Se veía venir y es una pena. La empresa que gestiona la plaza de la Real Maestranza de Caballería de Sevilla, ha participado al público que se cancela la Feria de Abril de este año y si acaso, las corridas podrían darse hasta San Miguel.
Me gusta mucho la Real Maestranza, con su paseo Colón y el río Guadalquivir que corre manso en busca de un mar ya no tan lejano; me encanta la plaza sevillana que tiene su rincón dedicado a Curro Romero, al que uno pasa a venerar rogándole que mande bajar a los duendes; me gusta acercarme después de haber comido en el bar Arenal de Ventura, y así, cumplir con la norma que manda que para apreciar en lo que vale una faena, hay que cumplir con tres requisitos: El primero, valorar las condiciones del toro. Segundo, calificar la actuación del torero en relación al comportamiento del animal y la tercera, la más importante, haber comido y bebido bien. También, me place darme mi vuelta por la calle Iris y entre apretujones saludar a los toreros.

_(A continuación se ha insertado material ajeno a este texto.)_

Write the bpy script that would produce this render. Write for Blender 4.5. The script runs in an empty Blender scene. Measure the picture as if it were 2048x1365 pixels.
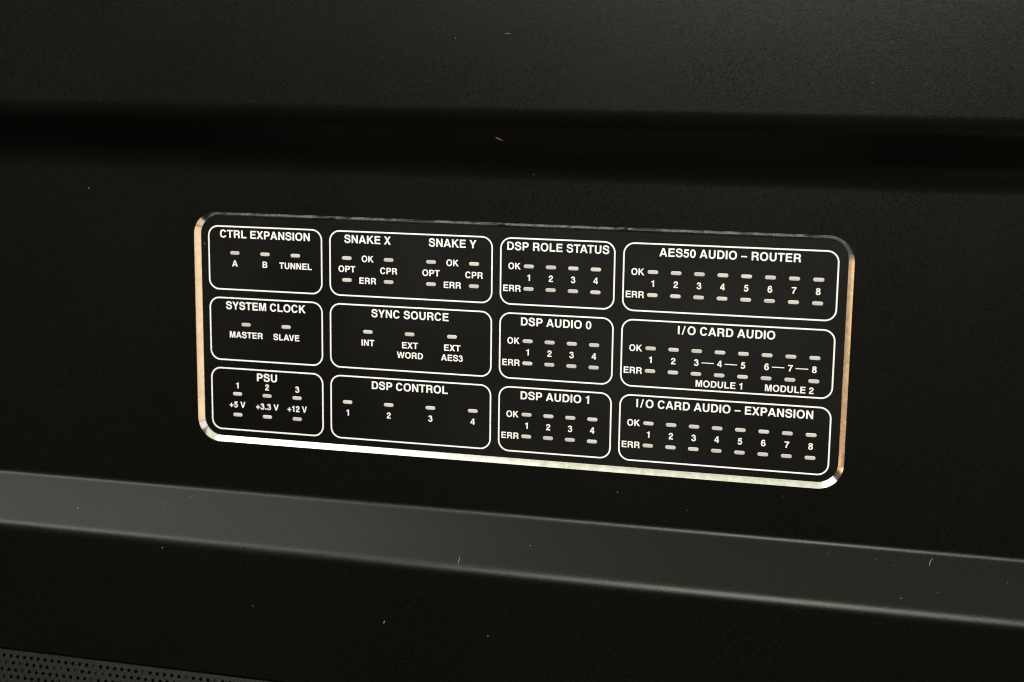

Es muy agradable acercarse sin prisas a la plaza y celebrar la buena suerte de ver toros en Sevilla, si uno consigue ignorar a la manada de chinos, que chillan mandarín y toman fotografías de todo lo que encuentran, ignorando dónde están e importándoles un carajo.
Después de seguir el ritual, voy a sentarme al tendido. A la Maestranza de Sevilla se entra levitando. El sol deslumbra cuando uno mira el albero en el óvalo irregular del ruedo. En su arena embisten toros fantasmales herrados con signos de leyenda: Murube, Pablo Romero, Benjumea, Arribas Hermanos, Moreno Santamaría, Urcola, Albaserrada, Conradi, Santacoloma, Concha y Sierra, Gamero Cívico, Ybarra, Veragua y Miura por los siglos de los siglos. Y los torean los espíritus de maestros míticos: Antonio Fuentes, Pepete, Belmonte, Joselito, nuestro Gaona, Machaquito, Chicuelo y demás dioses del panteón de la Tauromaquia. Nostalgia y embrujo de los tiempos pasados y que sólo conocemos por textos y fotografías macerados en la historia del toreo. Aunque en los tiempos que corren, sentir nostalgia es algo absurdo dicen los que ama la superficialidad.
El otro día, al final de clase vía remota, una alumna pidió hablar conmigo. En cuanto nos quedamos solos en la sala virtual, empezó: “Profe, ¿cómo voy a conocer a alguien siempre encerrada y si salgo, debo usar el tapabocas?”. Más que una pregunta era un desahogo y he aprendido que a veces, lo que buscan no es una respuesta, sino que alguien los escuche. Luego, completó: “He desperdiciado trece meses de mi vida”.
Ahora, que leo lo de la suspensión de la feria de Sevilla, pienso en la estudiante y su frustración. Sin las corridas de abril y las de San Isidro -sin el cine, los restaurantes, las comidas con los amigos- yo también, nostálgico, discurro que una existencia así, está siendo desperdiciada y añoro una vida que parece cosa de un pasado muy lejano. Hace dos años, es un ejemplo, una tarde luminosa y vibrante que pasé en la Real Maestranza, quién me iba a decir que venían tiempos de encierro casero y en los que si fuera menester salir, lo haríamos embozados y lejos los unos de los otros. Comprendo a la chica y sé que la carga de todo esto es más pesada para los jóvenes. En el confinamiento el tiempo no es el bálsamo indulgente que lo cura todo, puede que sea lo contrario, un avivador de nostalgias y melancolías. “No te angusties” –le dije- “Sueña y no dejes de hacerlo, que los sueños reparan el alma”. Y para animarla un poco, completé: “Si tienes que cubrirte medio rostro, entonces, píntate bien los párpados y riza las pestañas, que tus ojos han cobrado relevancia”.